His election comes in recognition of his outstanding and continuing contribution to the engineering profession.

“I always wanted to be an engineer. It was such a miraculous idea that by the power of thought and action you could conjure into being objects that worked and did clever and useful things.

“And then it was my parents’ dream – they could conceive of no higher calling. That was also my rare good fortune: to be supported by values that valued engineering.

“It wasn’t that common. As a student, I would go to parties and admit I was an engineer. If I was lucky, girls would ask me what kind of lawyer that was. Fortunately, the mood changed suddenly in the early 1980s, and for a period it became glamorous – a little like “building a start-up” nowadays.”

After completing his Masters degree in Engineering at the University of Cambridge, Andrew started his career at the UK Atomic Energy Authority Culham Laboratory for Fusion Research. He then moved to PA Technology where, in his words, he “designed a new catflap, spent time on an oil rig and wrote the software for the fastest chocolate Flake machine in the world.”

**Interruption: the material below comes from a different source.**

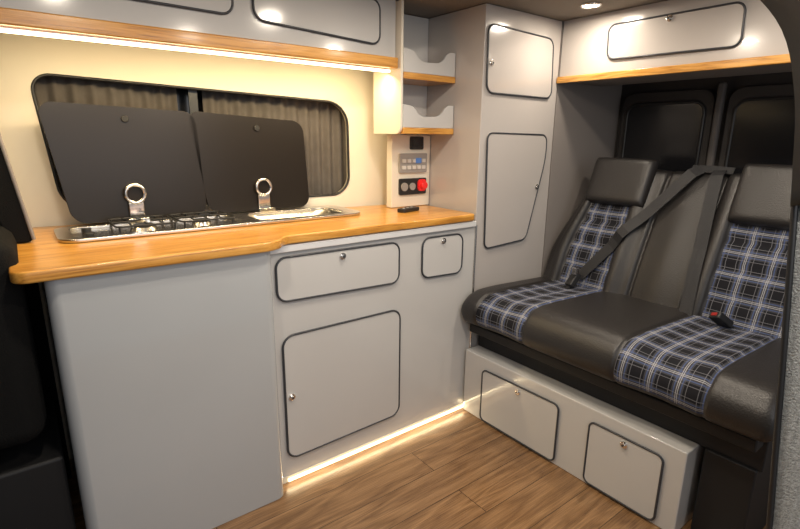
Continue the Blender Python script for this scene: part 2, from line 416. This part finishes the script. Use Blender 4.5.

It was there that he got involved in the project to build the world’s first digital mobile phone and fell in love with telecommunications. During his time at Olivetti in Italy he led the project to design the Omnitel network, followed by a series of other pioneering and ground-breaking mobile technology projects.

Having spotted the opportunity of SMS, he set up mBlox, which became the world’s largest provider of SMS transmission for enterprise applications. He also helped found a new trade association, which became the Mobile Ecosystem Forum and continues to support vendors from every part of the mobile value chain

At mBlox he recognized the need for remote identity verification and the threat of replay attacks. This led to iProov.

Andrew sums it up:

“I believe that the career of an engineer is defined by the nature of the challenges they choose to face, rather than by a specific sector of technology.

“In the 1980s I took part in the microprocessor revolution, during which products of every kind were completely reengineered to respond to the disruption of microelectronics.

“In the 1990s I was privileged to be a pioneer in the dawn and flowering of the mobile communications revolution, which then evolved in the 2000s into the mobile applications revolution.

“The new challenge – the search for trust in digital identity – is perhaps even bigger and more vital than its predecessor.”

“I hope that many bright young engineers forge their careers in the excitement and challenge of the journey, and just as many can treasure their time in start-ups, scale-ups and, ultimately, the great corporations they build, and say ‘We conjured into being things that worked and did clever and useful things, for the benefit of our fellows and of all mankind’. As my parents believed, there is no higher calling.”

Andrew was also made a CBE in the 2020 New Year Honours.